─── Raw records

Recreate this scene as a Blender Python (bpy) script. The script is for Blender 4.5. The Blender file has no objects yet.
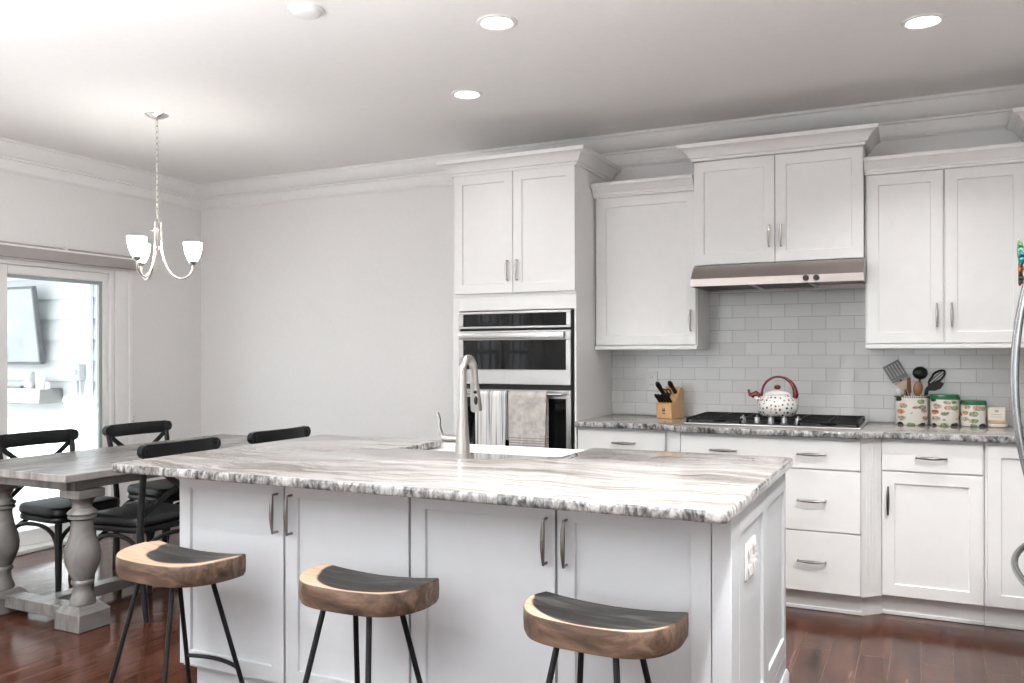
import bpy, bmesh, math, random
from mathutils import Matrix, Vector
from math import pi, sin, cos, radians

random.seed(7)
SC = bpy.context.scene
COL = SC.collection
H = 2.727          # ceiling height
XL = -5.445        # left wall
XR = 1.13          # right wall
YB = 5.256         # back wall
YR = -3.2          # rear wall (behind the viewer)

# ------------------------------------------------------------------ camera
cam_d = bpy.data.cameras.new('camera')
cam_d.sensor_width = 36.0
cam_d.sensor_fit = 'HORIZONTAL'
cam_d.lens = 844.6 / 1024 * 36.0
cam_d.shift_y = 12.5 / 1024
cam_d.clip_start = 0.05
cam = bpy.data.objects.new('camera', cam_d)
cam.location = (0, 0, 1.3201)
cam.rotation_euler = (radians(90), 0.0022, 0.4506)
COL.objects.link(cam)
SC.camera = cam

# ------------------------------------------------------------------ world, lights, exposure
W_ = bpy.data.worlds.new('daylight')
SC.world = W_
W_.use_nodes = True
bg = W_.node_tree.nodes['Background']
bg.inputs[0].default_value = (0.93, 0.97, 1.0, 1)
bg.inputs[1].default_value = 3.2


def area(name, loc, rot, sx, sy, power, color, portal=False, spread=None):
    d = bpy.data.lights.new(name, 'AREA')
    d.shape = 'RECTANGLE'
    d.size, d.size_y = sx, sy
    d.energy = power
    d.color = color
    if portal:
        d.cycles.is_portal = True
    if spread:
        d.spread = spread
    o = bpy.data.objects.new(name, d)
    o.location = loc
    o.rotation_euler = rot
    COL.objects.link(o)
    return o


# daylight outside the two rear windows and the side windows, plus portals for the sky
area('rear_window_daylight', (-3.5, YR - 0.35, 1.35), (radians(90), 0, 0), 1.5, 1.9, 12, (0.80, 0.90, 1.0))
area('rear_window_daylight', (-0.2, YR - 0.35, 1.35), (radians(90), 0, 0), 1.3, 1.9, 8, (0.80, 0.90, 1.0))
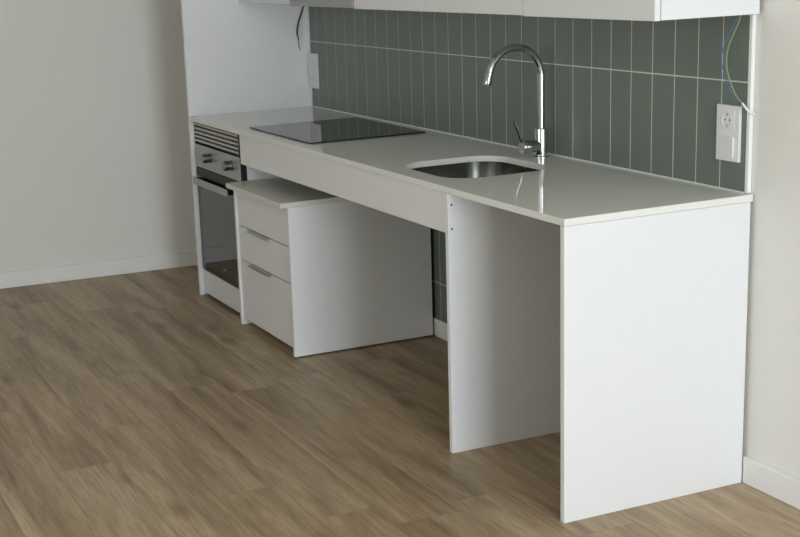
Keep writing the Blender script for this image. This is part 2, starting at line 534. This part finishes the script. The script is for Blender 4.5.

──────

(The exercise)
Starting at the first line of the entries, restate word for word everything through the line that holds "SC.camera = cam", both ends included, but omit any pictures.

(Response for this exercise)
Recreate this scene as a Blender Python (bpy) script. The script is for Blender 4.5. The Blender file has no objects yet.
import bpy, bmesh, math, random
from mathutils import Matrix, Vector
from math import pi, sin, cos, radians

random.seed(7)
SC = bpy.context.scene
COL = SC.collection
H = 2.727          # ceiling height
XL = -5.445        # left wall
XR = 1.13          # right wall
YB = 5.256         # back wall
YR = -3.2          # rear wall (behind the viewer)

# ------------------------------------------------------------------ camera
cam_d = bpy.data.cameras.new('camera')
cam_d.sensor_width = 36.0
cam_d.sensor_fit = 'HORIZONTAL'
cam_d.lens = 844.6 / 1024 * 36.0
cam_d.shift_y = 12.5 / 1024
cam_d.clip_start = 0.05
cam = bpy.data.objects.new('camera', cam_d)
cam.location = (0, 0, 1.3201)
cam.rotation_euler = (radians(90), 0.0022, 0.4506)
COL.objects.link(cam)
SC.camera = cam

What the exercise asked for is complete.